Il faut encore compter avec les syndicats « autonomes », tandis que la CFTC, que son identité chrétienne tient à l’écart, peine à conserver les 150 000 adhérents de 1932. Forte de sa supériorité numérique, la CGT affiche un réformisme robuste, rétif à l’action directe, institutionnalisé et porteur de projets.
Issue de la matrice syndicaliste révolutionnaire, la CGTU en cultive la combativité, mais en rejette la farouche indépendance pour afficher ses liens avec le Parti communiste.
Septembre 1934, la CGT adopte un « plan de rénovation économique »
En février, chaque confédération campe sur ses positions. La CGTU, adepte du front unique à la base, dénonce la « démagogie antifasciste » des « confédérés », lesquels récusent l’unité d’action au profit d’une fusion organique aux allures d’absorption.
Gagnée aux thèses planistes, la direction de la CGT combine revendications ouvrières – salaires, 40 heures, congés payés… –, grands travaux et réformes de structure – nationalisation du crédit, contrôle des banques et des industries clés, planification démocratique. En septembre 1934, elle adopte un « plan de rénovation économique ».
Audacieux, mais technocratique, le document s’attire les foudres de la CGTU, sans enthousiasmer le gros de ses syndiqués en quête d’objectifs plus concrets et immédiats. La SFIO a d’autres priorités.
L’appel à « l’action commune » lancé par Thorez le 30 mai 1934 a débouché, en effet, sur la signature d’un pacte d’unité d’action PS-PCF, qu’il est question d’étendre aux radicaux. Détachées des échéances électorales, les relations intersyndicales sont moins fluides.
Le lent rapprochement de la CGT et la CGTU
À la suite du tournant communiste, la CGTU obtient l’amorce d’une négociation épistolaire avec la CGT, interrompue dès la mi-juillet. À la base, des syndicalistes, confrontés aux rigueurs des décrets-lois gouvernementaux, s’impatientent.
Des « syndicats uniques » voient le jour, notamment chez les cheminots. Le courant finit par atteindre l’échelon des fédérations et des UD, en particulier dans les chemins de fer, les services publics et parmi les fonctionnaires.
Sur la défensive, les dirigeants « confédérés » lâchent du lest. Les discussions avec la CGTU reprennent le 9 octobre 1934. Trois questions retiennent l’attention : l’indépendance syndicale, l’existence de fractions politiques, le cumul de responsabilités syndicales et partisanes.
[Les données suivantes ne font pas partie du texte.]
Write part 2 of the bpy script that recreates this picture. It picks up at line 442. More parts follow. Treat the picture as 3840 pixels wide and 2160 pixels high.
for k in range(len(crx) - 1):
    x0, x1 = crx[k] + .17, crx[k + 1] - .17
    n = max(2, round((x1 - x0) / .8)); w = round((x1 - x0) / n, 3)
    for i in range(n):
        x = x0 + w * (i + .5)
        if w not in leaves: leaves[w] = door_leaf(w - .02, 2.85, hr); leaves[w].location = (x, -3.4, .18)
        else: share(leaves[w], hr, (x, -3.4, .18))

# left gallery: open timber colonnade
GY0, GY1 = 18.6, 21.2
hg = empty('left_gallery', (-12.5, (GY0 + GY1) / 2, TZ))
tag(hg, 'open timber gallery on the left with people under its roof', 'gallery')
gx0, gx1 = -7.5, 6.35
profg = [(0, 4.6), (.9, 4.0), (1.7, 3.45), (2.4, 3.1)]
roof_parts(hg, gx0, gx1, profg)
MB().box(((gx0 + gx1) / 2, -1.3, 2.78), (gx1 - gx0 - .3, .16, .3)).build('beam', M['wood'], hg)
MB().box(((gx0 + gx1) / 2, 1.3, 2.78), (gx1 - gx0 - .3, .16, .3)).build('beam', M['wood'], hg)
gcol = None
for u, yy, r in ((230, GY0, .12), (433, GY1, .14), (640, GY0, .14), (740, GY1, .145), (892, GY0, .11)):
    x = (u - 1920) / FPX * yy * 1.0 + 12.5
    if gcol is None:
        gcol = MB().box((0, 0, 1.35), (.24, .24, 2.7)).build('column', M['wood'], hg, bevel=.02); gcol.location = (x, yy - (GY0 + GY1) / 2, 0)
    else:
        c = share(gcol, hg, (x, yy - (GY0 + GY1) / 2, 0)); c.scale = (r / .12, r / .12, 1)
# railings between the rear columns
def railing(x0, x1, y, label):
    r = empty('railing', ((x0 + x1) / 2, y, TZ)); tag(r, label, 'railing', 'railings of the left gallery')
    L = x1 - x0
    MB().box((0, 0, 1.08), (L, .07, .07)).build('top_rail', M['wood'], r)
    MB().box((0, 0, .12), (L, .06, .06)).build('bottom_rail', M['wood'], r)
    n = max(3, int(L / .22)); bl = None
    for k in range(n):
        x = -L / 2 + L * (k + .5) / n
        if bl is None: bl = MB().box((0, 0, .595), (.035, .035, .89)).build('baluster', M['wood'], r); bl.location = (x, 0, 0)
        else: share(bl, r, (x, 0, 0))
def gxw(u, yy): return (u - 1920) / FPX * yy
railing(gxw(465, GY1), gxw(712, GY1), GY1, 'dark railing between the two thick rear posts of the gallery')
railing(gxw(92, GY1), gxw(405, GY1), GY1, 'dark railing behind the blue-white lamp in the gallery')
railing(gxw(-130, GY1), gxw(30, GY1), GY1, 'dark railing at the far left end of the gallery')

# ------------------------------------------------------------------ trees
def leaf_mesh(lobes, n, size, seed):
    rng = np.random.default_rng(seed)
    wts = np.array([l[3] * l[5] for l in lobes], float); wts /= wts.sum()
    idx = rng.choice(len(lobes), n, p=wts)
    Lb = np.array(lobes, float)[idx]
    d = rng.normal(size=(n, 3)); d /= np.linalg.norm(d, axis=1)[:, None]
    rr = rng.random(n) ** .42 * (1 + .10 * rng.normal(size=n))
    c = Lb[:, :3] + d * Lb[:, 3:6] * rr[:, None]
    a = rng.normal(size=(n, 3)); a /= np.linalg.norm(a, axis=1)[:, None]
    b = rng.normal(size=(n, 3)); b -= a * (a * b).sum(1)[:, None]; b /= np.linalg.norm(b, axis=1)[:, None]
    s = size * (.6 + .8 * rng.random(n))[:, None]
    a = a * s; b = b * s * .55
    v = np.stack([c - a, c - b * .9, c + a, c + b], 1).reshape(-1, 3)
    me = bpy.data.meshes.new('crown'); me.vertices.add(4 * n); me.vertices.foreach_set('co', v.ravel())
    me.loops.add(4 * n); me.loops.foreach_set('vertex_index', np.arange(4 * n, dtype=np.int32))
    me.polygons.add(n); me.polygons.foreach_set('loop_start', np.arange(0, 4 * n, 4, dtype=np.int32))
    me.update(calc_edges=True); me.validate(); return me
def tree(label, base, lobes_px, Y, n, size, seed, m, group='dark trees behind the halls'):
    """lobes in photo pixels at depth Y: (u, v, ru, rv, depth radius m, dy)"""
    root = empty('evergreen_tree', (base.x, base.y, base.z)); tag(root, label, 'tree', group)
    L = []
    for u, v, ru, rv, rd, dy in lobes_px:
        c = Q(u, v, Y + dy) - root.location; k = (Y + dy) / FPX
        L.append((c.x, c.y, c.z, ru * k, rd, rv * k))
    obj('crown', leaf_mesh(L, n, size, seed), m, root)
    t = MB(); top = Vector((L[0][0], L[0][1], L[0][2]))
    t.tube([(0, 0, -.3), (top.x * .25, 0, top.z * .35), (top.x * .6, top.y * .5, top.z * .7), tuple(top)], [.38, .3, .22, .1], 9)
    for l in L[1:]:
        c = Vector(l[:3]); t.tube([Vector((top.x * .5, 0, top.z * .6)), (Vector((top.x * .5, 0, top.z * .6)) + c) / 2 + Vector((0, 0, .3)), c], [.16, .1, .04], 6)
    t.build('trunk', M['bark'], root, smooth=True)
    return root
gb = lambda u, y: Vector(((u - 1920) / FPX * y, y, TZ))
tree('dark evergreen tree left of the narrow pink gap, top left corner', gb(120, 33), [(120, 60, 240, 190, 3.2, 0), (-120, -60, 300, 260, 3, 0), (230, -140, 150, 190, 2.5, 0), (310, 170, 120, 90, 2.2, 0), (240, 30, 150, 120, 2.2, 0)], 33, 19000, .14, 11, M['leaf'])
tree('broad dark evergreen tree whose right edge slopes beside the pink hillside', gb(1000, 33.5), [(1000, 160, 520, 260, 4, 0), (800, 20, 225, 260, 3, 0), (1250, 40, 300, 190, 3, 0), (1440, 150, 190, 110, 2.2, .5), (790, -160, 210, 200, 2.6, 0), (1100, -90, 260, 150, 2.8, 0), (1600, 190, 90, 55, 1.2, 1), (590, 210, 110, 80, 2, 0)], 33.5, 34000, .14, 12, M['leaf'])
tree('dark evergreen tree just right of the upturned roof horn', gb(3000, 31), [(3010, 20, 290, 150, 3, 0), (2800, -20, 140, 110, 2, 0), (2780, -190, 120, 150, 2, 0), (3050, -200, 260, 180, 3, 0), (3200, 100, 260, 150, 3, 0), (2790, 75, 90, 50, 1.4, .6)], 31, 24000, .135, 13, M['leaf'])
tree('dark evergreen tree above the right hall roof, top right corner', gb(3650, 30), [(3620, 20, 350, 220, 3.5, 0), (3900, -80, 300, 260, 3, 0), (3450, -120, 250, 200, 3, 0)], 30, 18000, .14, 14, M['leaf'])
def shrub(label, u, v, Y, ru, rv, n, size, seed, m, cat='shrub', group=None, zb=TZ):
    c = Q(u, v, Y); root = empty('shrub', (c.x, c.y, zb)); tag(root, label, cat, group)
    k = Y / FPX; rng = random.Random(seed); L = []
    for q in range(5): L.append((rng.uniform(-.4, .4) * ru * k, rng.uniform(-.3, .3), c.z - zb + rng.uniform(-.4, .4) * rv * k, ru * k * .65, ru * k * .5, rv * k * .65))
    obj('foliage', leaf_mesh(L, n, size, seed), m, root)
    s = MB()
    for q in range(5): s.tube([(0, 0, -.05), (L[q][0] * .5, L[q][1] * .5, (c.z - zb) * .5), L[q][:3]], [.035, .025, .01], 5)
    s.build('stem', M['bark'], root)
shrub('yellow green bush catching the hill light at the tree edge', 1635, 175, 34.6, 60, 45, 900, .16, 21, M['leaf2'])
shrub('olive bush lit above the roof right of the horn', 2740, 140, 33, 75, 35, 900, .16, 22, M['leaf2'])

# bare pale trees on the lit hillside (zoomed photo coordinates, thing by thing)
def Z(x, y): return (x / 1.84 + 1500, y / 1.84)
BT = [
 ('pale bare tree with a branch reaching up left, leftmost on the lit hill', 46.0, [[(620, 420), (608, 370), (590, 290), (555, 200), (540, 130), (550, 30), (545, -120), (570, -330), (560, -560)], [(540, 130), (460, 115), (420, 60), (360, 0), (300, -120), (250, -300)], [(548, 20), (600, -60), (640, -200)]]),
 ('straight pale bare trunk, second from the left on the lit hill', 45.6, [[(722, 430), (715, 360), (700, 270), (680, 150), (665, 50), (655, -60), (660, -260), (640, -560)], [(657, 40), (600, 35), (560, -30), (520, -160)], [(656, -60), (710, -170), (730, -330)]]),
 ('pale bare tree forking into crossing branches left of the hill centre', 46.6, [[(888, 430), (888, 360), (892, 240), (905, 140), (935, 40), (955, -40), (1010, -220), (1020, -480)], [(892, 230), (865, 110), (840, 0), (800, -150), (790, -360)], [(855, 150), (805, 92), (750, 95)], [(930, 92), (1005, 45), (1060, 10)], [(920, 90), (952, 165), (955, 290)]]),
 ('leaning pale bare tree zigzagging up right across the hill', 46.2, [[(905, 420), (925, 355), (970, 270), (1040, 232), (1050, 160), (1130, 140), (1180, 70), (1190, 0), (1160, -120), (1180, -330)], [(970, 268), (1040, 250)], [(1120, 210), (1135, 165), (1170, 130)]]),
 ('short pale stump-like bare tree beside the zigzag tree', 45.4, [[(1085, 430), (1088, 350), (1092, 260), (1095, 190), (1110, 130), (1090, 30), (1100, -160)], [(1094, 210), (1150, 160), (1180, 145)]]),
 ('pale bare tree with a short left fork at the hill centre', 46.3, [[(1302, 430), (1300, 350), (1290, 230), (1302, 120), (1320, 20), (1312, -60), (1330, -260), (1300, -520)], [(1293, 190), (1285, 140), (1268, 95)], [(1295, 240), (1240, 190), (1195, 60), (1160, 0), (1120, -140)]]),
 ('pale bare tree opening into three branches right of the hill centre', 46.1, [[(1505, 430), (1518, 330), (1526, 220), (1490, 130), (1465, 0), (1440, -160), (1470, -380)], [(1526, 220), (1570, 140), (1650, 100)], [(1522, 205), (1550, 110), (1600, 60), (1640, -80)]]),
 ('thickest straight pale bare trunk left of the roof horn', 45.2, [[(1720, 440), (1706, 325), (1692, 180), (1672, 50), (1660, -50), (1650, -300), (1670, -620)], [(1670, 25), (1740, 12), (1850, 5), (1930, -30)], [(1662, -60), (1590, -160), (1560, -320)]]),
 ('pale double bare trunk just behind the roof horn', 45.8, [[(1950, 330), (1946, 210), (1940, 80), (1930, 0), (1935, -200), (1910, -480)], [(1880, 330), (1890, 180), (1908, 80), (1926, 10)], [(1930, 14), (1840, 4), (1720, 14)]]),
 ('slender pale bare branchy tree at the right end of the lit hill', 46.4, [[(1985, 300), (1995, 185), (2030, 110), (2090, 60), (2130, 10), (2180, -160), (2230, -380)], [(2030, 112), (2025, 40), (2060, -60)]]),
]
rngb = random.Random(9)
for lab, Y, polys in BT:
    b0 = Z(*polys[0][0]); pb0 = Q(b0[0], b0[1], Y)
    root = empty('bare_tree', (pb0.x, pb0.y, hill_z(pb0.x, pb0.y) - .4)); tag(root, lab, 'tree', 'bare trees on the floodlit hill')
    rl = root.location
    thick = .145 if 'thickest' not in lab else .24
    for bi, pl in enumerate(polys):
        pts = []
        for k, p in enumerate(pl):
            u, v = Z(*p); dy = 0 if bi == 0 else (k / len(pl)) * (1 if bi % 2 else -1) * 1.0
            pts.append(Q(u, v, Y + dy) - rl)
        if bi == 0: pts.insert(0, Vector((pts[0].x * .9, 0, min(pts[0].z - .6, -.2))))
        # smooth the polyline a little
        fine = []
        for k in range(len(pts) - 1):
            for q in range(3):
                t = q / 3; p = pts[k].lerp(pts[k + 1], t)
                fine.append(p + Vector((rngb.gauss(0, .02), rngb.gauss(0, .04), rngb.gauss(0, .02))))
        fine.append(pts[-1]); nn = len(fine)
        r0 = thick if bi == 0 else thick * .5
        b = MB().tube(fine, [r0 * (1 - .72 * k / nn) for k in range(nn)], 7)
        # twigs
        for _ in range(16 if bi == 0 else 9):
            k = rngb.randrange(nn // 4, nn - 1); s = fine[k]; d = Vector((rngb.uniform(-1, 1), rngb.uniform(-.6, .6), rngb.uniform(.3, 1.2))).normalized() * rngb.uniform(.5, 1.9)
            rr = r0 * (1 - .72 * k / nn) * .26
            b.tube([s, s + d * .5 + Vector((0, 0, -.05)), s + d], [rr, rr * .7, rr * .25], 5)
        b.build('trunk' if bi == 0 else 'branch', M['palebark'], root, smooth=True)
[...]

Huit rencontres se succèdent jusqu’en septembre 1935. Au cœur de l’été 1935, les principaux points litigieux semblent surmontés. Dynamisé, le processus de fusion autorise la convocation, le 28 janvier 1936, d’un CCN auquel participent les représentants de 47 fédérations et 88 UD unifiées.
L’unité enfin trouvée lors du congrès de Toulouse en mars 1936
Le congrès réuni à Toulouse, du 2 au 5 mars, scelle l’unité. Il confirme aussi l’avantage des confédérés, qui recueillent les deux tiers des mandats. La discussion sur le programme et l’action s’achève néanmoins par la double réaffirmation unanime du soutien de la CGT au programme du Front populaire et de sa fidélité au plan de 1934.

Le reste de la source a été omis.